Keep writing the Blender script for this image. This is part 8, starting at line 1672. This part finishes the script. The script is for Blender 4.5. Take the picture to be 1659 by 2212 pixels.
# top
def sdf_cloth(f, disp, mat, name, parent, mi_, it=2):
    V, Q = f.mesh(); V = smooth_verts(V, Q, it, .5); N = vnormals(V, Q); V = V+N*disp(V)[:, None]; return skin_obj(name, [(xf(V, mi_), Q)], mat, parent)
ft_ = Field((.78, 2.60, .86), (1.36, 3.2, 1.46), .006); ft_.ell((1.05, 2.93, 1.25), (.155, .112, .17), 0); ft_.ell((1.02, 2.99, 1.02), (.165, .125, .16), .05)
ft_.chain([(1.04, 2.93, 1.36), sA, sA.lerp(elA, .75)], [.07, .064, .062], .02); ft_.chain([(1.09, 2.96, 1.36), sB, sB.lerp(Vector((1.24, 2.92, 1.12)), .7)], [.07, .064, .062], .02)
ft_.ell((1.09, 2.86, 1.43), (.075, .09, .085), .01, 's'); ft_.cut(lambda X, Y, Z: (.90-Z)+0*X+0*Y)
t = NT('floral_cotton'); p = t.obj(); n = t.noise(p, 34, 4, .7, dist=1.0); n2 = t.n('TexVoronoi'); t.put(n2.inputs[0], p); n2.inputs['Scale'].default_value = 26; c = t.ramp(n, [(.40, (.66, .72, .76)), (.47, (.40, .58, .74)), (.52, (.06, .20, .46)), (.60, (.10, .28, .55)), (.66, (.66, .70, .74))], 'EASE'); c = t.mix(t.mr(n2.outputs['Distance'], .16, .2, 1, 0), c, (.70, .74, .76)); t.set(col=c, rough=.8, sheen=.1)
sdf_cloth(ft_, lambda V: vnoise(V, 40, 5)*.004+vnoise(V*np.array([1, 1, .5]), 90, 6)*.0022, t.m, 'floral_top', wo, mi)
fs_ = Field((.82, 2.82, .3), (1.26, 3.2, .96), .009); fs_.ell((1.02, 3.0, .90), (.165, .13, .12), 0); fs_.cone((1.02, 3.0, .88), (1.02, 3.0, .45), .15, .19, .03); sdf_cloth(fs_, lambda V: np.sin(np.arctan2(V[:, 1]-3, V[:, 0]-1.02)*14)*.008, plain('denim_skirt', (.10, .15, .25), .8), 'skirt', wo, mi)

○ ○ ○

Set exercise: Repeat the material in full, exactly as it stands.

Solution for this problem:
Keep writing the Blender script for this image. This is part 8, starting at line 1672. This part finishes the script. The script is for Blender 4.5. Take the picture to be 1659 by 2212 pixels.
# top
def sdf_cloth(f, disp, mat, name, parent, mi_, it=2):
    V, Q = f.mesh(); V = smooth_verts(V, Q, it, .5); N = vnormals(V, Q); V = V+N*disp(V)[:, None]; return skin_obj(name, [(xf(V, mi_), Q)], mat, parent)
ft_ = Field((.78, 2.60, .86), (1.36, 3.2, 1.46), .006); ft_.ell((1.05, 2.93, 1.25), (.155, .112, .17), 0); ft_.ell((1.02, 2.99, 1.02), (.165, .125, .16), .05)
ft_.chain([(1.04, 2.93, 1.36), sA, sA.lerp(elA, .75)], [.07, .064, .062], .02); ft_.chain([(1.09, 2.96, 1.36), sB, sB.lerp(Vector((1.24, 2.92, 1.12)), .7)], [.07, .064, .062], .02)
ft_.ell((1.09, 2.86, 1.43), (.075, .09, .085), .01, 's'); ft_.cut(lambda X, Y, Z: (.90-Z)+0*X+0*Y)
t = NT('floral_cotton'); p = t.obj(); n = t.noise(p, 34, 4, .7, dist=1.0); n2 = t.n('TexVoronoi'); t.put(n2.inputs[0], p); n2.inputs['Scale'].default_value = 26; c = t.ramp(n, [(.40, (.66, .72, .76)), (.47, (.40, .58, .74)), (.52, (.06, .20, .46)), (.60, (.10, .28, .55)), (.66, (.66, .70, .74))], 'EASE'); c = t.mix(t.mr(n2.outputs['Distance'], .16, .2, 1, 0), c, (.70, .74, .76)); t.set(col=c, rough=.8, sheen=.1)
sdf_cloth(ft_, lambda V: vnoise(V, 40, 5)*.004+vnoise(V*np.array([1, 1, .5]), 90, 6)*.0022, t.m, 'floral_top', wo, mi)
fs_ = Field((.82, 2.82, .3), (1.26, 3.2, .96), .009); fs_.ell((1.02, 3.0, .90), (.165, .13, .12), 0); fs_.cone((1.02, 3.0, .88), (1.02, 3.0, .45), .15, .19, .03); sdf_cloth(fs_, lambda V: np.sin(np.arctan2(V[:, 1]-3, V[:, 0]-1.02)*14)*.008, plain('denim_skirt', (.10, .15, .25), .8), 'skirt', wo, mi)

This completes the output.